Tous ces faits et arguments qui vont s’étoffer au gré des consultations délimiteront les contours d’une révolution de la proximité. Elles impacteront, à n’en point douter, la gestion de l’espace, l’économie, le social, l’accès aux soins, le marché du travail, l’urbanisation, ou encore la ruralité. 

Tout est lié. Aussi l’enjeu est-il de prévoir le changement. La recherche, loin d’être neutre ou simplement intellectuelle, devra nécessairement apporter sa pierre à l’édifice afin que la Corse construise un futur collectivement souhaitable. Ou à tout le moins acceptable pour le plus grand nombre. 

Partenaire privilégié

Cette chaire qui convoque le présent pour imaginer demain est non seulement utile mais nécessaire.

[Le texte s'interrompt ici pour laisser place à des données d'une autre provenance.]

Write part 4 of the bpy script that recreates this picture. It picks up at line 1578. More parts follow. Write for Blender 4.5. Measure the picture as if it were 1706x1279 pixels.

Plus globalement, sous l’impulsion de son dynamique président, Dominique Federici, l’Università Pasquale Paoli défriche des chemins novateurs. Et se place en partenaire incontournable d’une île qui veut aller de l’avant. 

Avec pragmatisme et volontarisme, elle fait offre sociétale, qui dépasse le strict cadre scolastique pour s’immerger dans les causes et les conséquences d’une évolution incontournable. Préparer le changement pour ne pas le subir. Un défi relevé avec talent. Nul ne s’en plaindra.